If you're implementing an SQP solver may I suggest that you don't implement it in terms of ExpressionsBasedModel, but delegate to the convex solvers directly. Build something that implements org.ojalgo.optimisation.Optimisation.Solver and delegate to the various classes in the org.ojalgo.optimisation.convex package. Then you code more directly with the matrices, vectors and multipliers.
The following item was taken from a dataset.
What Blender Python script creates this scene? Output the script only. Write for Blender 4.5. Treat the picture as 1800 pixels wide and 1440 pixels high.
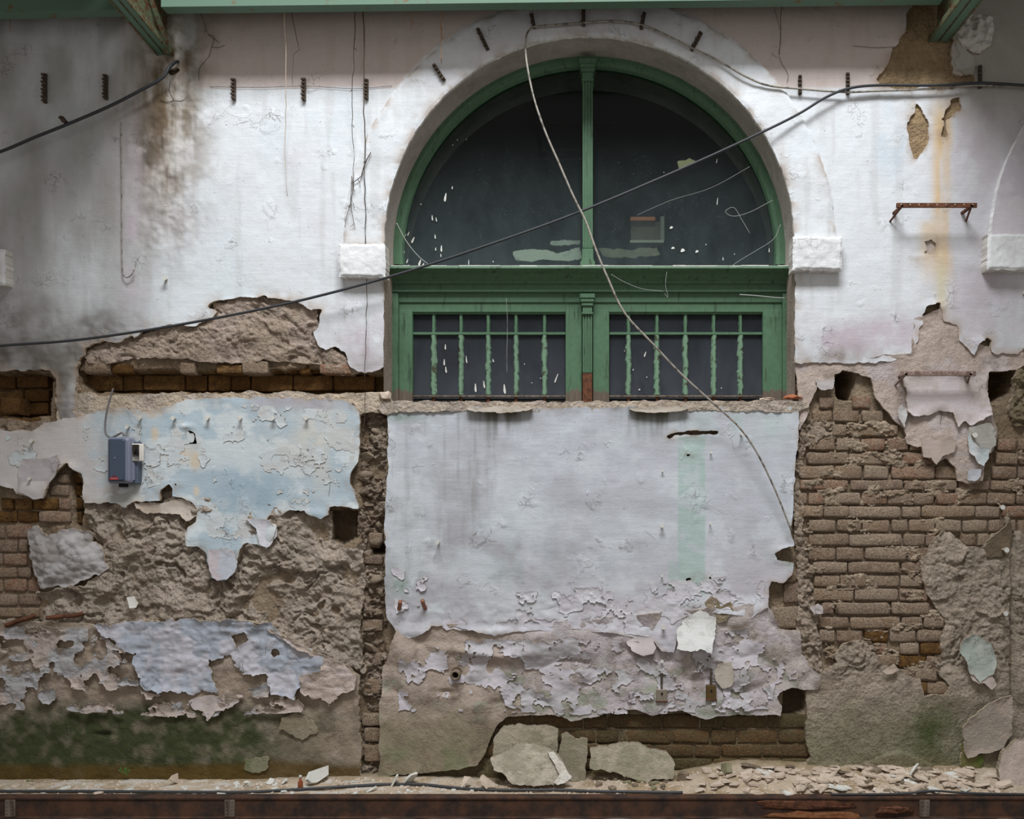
import bpy, math, random
import numpy as np
from mathutils import Vector, Matrix

# ------------------------------------------------------------------ camera, light, exposure
for _o in list(bpy.data.objects):
    bpy.data.objects.remove(_o, do_unlink=True)
SC = bpy.context.scene
COL = SC.collection
S = 0.0032            # metres per reference unit on the plaster face
DREF = 0.03           # plaster face lies 3 cm in front of the brick face (y = -0.03)
DIST = 5.0
XC, ZC = (1035 - 900) * S, (1370 - 865) * S

cam_d = bpy.data.cameras.new('camera')
cam = bpy.data.objects.new('camera', cam_d)
COL.objects.link(cam)
cam.location = (XC, -(DIST + DREF), ZC)
cam.rotation_euler = (math.pi / 2, 0, 0)
cam_d.sensor_fit = 'HORIZONTAL'
cam_d.sensor_width = 36.0
cam_d.lens = 36.0 * DIST / (1800 * S)
cam_d.shift_x = (900 - 1035) / 1800.0
cam_d.shift_y = (865 - 720) / 1800.0
cam_d.clip_start = 0.05
SC.camera = cam

world = bpy.data.worlds.new('hall_daylight')
SC.world = world
world.use_nodes = True
_bg = world.node_tree.nodes['Background']
_bg.inputs[0].default_value = (1.0, 0.965, 0.92, 1)
_bg.inputs[1].default_value = 0.47

# the glazed roof bay between the two tie beams
_l = bpy.data.lights.new('roof_skylight', 'AREA')
_l.shape = 'RECTANGLE'
_l.size, _l.size_y = 4.4, 1.9
_l.energy = 820
_l.color = (0.96, 0.985, 1.0)
sky = bpy.data.objects.new('roof_skylight', _l)
COL.objects.link(sky)
sky.location = (0.2, -4.6, 9.2)
sky.rotation_euler = (math.radians(38), 0, 0)

SC.view_settings.view_transform = 'Standard'
SC.view_settings.look = 'None'
SC.view_settings.exposure = 0.0
SC.view_settings.gamma = 1.0
SC.view_settings.use_curve_mapping = False
SC.cycles.max_bounces = 6
SC.cycles.diffuse_bounces = 3
SC.cycles.glossy_bounces = 2

random.seed(7)
RNG = np.random.default_rng(11)

# ------------------------------------------------------------------ helpers
def P(u, v, d):
    """reference coordinates (u right, v down) at distance d in front of the brick face -> world"""
    k = (DIST - (np.asarray(d, float) - DREF)) / DIST
    x = XC + (np.asarray(u, float) - 1035) * S * k
    z = ZC + (865 - np.asarray(v, float)) * S * k
    return x, -np.asarray(d, float) + 0 * x, z

def PV(u, v, d):
    x, y, z = P(u, v, d)
    return Vector((float(x), float(y), float(z)))

_TAB = [np.random.default_rng(100 + i).random((256, 256)) for i in range(12)]
def vnoise(x, y, seed=0):
    t = _TAB[seed % 12]
    xi = np.floor(x).astype(int); yi = np.floor(y).astype(int)
    fx = x - xi; fy = y - yi
    fx = fx * fx * fx * (fx * (fx * 6 - 15) + 10); fy = fy * fy * fy * (fy * (fy * 6 - 15) + 10)
    a = t[xi & 255, yi & 255]; b = t[(xi + 1) & 255, yi & 255]
    c = t[xi & 255, (yi + 1) & 255]; d = t[(xi + 1) & 255, (yi + 1) & 255]
    return (a + (b - a) * fx) * (1 - fy) + (c + (d - c) * fx) * fy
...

To make that solver usable by ExpressionsBasedModel you also implement an org.ojalgo.optimisation.Optimisation.Integration and register that by calling ExpressionsBasedModel.addPreferredSolver(myIntegeration) or ExpressionsBasedModel.addFallbackSolver(myIntegeration).

Implementing a solver and making it usable from the modelling tool are two separate things.